Goldwater-Republicanism: liberal on abortion, liberal on drug policy, fiscally conservative, tight on money, and with a focus on winning upper middle class educated women, becomes the GOP norm.
 
The "establishment" wing of the GOP has always been fairly libertarian in terms of economics. I don't know how you make the party libertarian generally, particularly with regards to drugs, with a PoD in the 90's. You need to avoid the drug policies of Nixon and Reagan in order to not of the anti-drug stance of the party firmly established. The only thing that sort of springs to mind is a scenario where Ron Paul snatches the GOP nomination in 2008 or 2012 by some series of crazy occurrences. He'd almost certainly lose in either election, but his libertarianism might be able to impact the party platform during the election and into the future. As for the Democrats, you're seeing it now to some degree with the next generation of Democrat elected officials. If labor movements hold greater sway over the party somehow maybe you could see more populism generally. Obama's ACA being just straight single payer, and somehow passing, could close the healthcare issue for the Democrat side and move the goalposts further towards a left wing populism.
 
3) Nixon is the nominee in 1968 and picks Goldwater as his running mate after a hard-fought primary.
That seems unlikely with Goldwater being critical of the Eisenhower administration and you still get nixon’s Strictness on drugs. It might be easier to just have Goldwater not run in ‘64 and have him win in ‘68
 
Huey Long's Presidency reshapes the Democratic Party as a solidly left wing party. His share our wealth movement and LongCare healthcare plan are popular across most of the country, but his anti-corporate screeds, isolationism and support for immigration restrictions draws the ire of more pro-business and hawkishly anti-communist republicans.
 
That seems unlikely with Goldwater being critical of the Eisenhower administration and you still get nixon’s Strictness on drugs. It might be easier to just have Goldwater not run in ‘64 and have him win in ‘68

Maybe, but IIRC Goldwater wasn't totally against the Drug War yet in 1968.
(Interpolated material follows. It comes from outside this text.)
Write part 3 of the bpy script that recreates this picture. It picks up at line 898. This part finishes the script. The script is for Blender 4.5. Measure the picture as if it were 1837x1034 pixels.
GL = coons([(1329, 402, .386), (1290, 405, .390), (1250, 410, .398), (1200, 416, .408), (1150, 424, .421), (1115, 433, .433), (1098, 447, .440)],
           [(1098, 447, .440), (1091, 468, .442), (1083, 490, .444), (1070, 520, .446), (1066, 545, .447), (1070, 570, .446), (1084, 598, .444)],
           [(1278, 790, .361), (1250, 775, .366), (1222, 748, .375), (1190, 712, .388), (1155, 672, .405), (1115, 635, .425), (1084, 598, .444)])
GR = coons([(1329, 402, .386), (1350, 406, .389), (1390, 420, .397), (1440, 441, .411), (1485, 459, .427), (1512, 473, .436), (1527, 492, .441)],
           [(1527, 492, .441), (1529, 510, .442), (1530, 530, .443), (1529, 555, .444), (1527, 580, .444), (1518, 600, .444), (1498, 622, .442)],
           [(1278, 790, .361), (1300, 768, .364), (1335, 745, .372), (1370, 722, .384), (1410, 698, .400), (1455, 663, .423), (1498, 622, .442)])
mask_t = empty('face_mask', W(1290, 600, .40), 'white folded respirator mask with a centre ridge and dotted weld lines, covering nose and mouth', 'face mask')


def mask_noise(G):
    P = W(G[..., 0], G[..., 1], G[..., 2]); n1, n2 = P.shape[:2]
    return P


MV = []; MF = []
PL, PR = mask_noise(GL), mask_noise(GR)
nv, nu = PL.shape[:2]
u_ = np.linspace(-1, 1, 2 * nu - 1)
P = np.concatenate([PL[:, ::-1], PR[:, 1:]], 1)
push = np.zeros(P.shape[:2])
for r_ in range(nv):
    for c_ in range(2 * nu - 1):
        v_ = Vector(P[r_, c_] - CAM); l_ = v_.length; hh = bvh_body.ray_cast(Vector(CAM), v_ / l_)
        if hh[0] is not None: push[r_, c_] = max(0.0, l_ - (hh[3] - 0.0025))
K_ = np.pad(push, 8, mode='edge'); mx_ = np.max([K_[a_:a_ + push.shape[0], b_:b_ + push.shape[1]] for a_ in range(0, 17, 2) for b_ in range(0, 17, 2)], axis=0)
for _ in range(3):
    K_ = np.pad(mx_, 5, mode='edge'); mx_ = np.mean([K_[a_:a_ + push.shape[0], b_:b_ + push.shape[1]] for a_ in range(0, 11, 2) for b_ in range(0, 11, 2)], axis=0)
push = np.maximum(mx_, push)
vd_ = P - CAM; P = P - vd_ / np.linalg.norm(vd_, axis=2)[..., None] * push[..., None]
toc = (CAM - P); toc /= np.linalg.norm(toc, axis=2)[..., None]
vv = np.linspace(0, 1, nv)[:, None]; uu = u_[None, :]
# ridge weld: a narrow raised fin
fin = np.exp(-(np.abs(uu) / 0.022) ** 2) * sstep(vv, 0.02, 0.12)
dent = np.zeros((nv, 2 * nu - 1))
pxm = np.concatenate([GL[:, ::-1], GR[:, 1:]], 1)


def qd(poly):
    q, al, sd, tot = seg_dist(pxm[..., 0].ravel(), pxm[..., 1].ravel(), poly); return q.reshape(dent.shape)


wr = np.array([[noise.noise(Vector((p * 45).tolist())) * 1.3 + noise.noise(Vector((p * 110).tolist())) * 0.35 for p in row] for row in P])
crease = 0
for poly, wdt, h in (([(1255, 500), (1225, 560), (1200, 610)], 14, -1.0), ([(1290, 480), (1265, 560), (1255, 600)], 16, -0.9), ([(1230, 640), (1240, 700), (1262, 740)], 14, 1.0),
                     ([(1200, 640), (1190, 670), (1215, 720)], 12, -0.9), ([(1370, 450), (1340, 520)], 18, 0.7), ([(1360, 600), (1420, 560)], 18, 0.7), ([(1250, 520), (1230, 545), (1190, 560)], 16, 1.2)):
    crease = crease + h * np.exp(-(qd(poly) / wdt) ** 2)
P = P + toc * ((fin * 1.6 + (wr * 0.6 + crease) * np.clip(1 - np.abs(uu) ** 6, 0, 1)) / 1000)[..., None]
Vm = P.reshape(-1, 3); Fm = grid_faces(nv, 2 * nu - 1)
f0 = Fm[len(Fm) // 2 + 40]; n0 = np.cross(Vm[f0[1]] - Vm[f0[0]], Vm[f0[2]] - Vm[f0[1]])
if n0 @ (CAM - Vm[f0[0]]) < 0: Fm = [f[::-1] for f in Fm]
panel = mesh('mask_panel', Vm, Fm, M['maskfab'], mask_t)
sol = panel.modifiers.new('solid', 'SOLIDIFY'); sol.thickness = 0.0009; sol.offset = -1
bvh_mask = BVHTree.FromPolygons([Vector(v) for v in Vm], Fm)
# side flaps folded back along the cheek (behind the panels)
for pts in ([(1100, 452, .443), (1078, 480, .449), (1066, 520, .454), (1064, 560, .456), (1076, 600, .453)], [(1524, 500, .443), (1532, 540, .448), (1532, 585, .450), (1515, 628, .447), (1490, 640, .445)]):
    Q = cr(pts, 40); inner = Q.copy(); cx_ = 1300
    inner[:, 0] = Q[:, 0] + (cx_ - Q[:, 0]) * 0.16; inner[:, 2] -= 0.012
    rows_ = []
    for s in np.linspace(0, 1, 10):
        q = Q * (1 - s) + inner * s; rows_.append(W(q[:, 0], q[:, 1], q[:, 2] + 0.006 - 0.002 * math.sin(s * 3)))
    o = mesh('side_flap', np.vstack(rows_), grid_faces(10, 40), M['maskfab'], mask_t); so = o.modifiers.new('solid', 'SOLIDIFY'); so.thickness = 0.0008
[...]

But anyways, a pro-civil rights Barry Goldwater who keeps the GOP pro-choice and has the GOP being the more liberal party on drug policy mostly gets you to where you want to be. If there's an exception, it'd be in foreign policy as Goldwater was hawkish (albeit not as hawkish as he's portrayed). Part of the reason I like having goldy become President in 1973 rather than 1969 is that it take Vietnam off the table as an issue.

If the Goldwater v Nixon race is tight, I could see Nixon picking Goldy just to unify the party. Goldwater was also a team player, so I don't see the issue.

Goldwater's social changes could be a means for distancing himself from Nixon as well.

Goldwater-Smith is a good ticket for 1968 though as well.